After studying architecture at the University of Texas at Austin in the late 1960s and attending graduate school at Harvard, Clark launched his architecture practice in Austin in 1979. In the early 1990s he moved his offices downtown, and put his modernist designs to work on the bars and restaurants that would become stalwarts of the warehouse district — Hangar Lounge, Rain on 4th, Key Bar, Lonesome Dove and a host of other spaces that have evolved with the neighborhood. “I do really like the energy of what’s going on down here and feel like I’ve been involved in it from the beginning,” Clark says.

Being at the center of the scene continues to fuel Clark’s vitality, and his office has served as a launching pad for other notable Austin architects — Michael Hsu, Jay Corder, Jamie Chioco — over its three-plus decades. “Architects are lucky because we love what we do, we change things, once we’ve done a project it’s there forever,” Clark says.

Clark’s love for the basic building blocks of architecture — sketching, drawing, designing — is a constant, and he balks at the idea of feeling uncreative. “I really don’t wake up and feel like, ‘this is a bad day.’ It ain’t going to happen,” Clark says.

Down the hall from the central drawing table Clark has a formal office, outfitted with modern décor and art collected from his travels in India with the Miracle Foundation, a nonprofit that restructures orphanages, and Africa with Turk Pipkin’s Nobelity Project.

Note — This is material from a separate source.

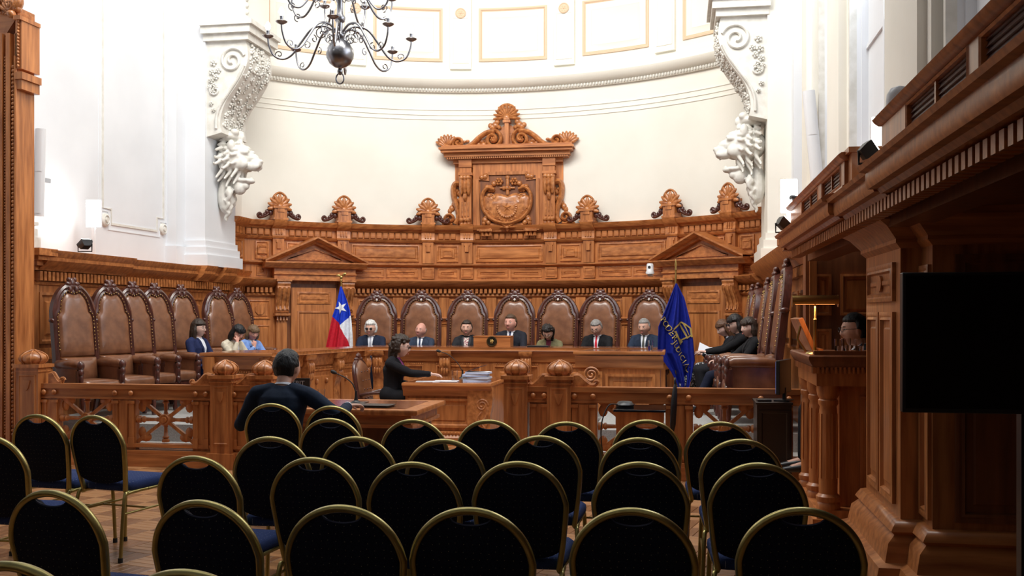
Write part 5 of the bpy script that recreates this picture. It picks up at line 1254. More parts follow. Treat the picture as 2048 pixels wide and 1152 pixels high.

While Clark has a desk here, he may more often find himself sketching in other venues. Before it closed in 2005, Mezzaluna, the first restaurant Clark designed, was his go-to spot for working out ideas. “There have been more designs done at the old Mezzaluna bar than I have ever done in this space,” Clark says of his office.

His penchant for dining out feeds his social life and stands as a form of in-the-field research. “Every time I go into a restaurant I’m watching, I’m seeing what’s happening good, what’s happening bad … how the kitchen’s laid out. go to a new restaurant, especially in another town, I ask the guy, ‘Mind if I look in the kitchen?’” Clark says.

A self-proclaimed urbanist, Clark’s desire to be close to the action might mean trying a new dining hot-spot, or riding his Vespa downtown (“Zip, zip, zip, park it right in front.”), all the while always thinking about design ideas. “You just don’t turn that on and off,” Clark says, “At least I don’t.”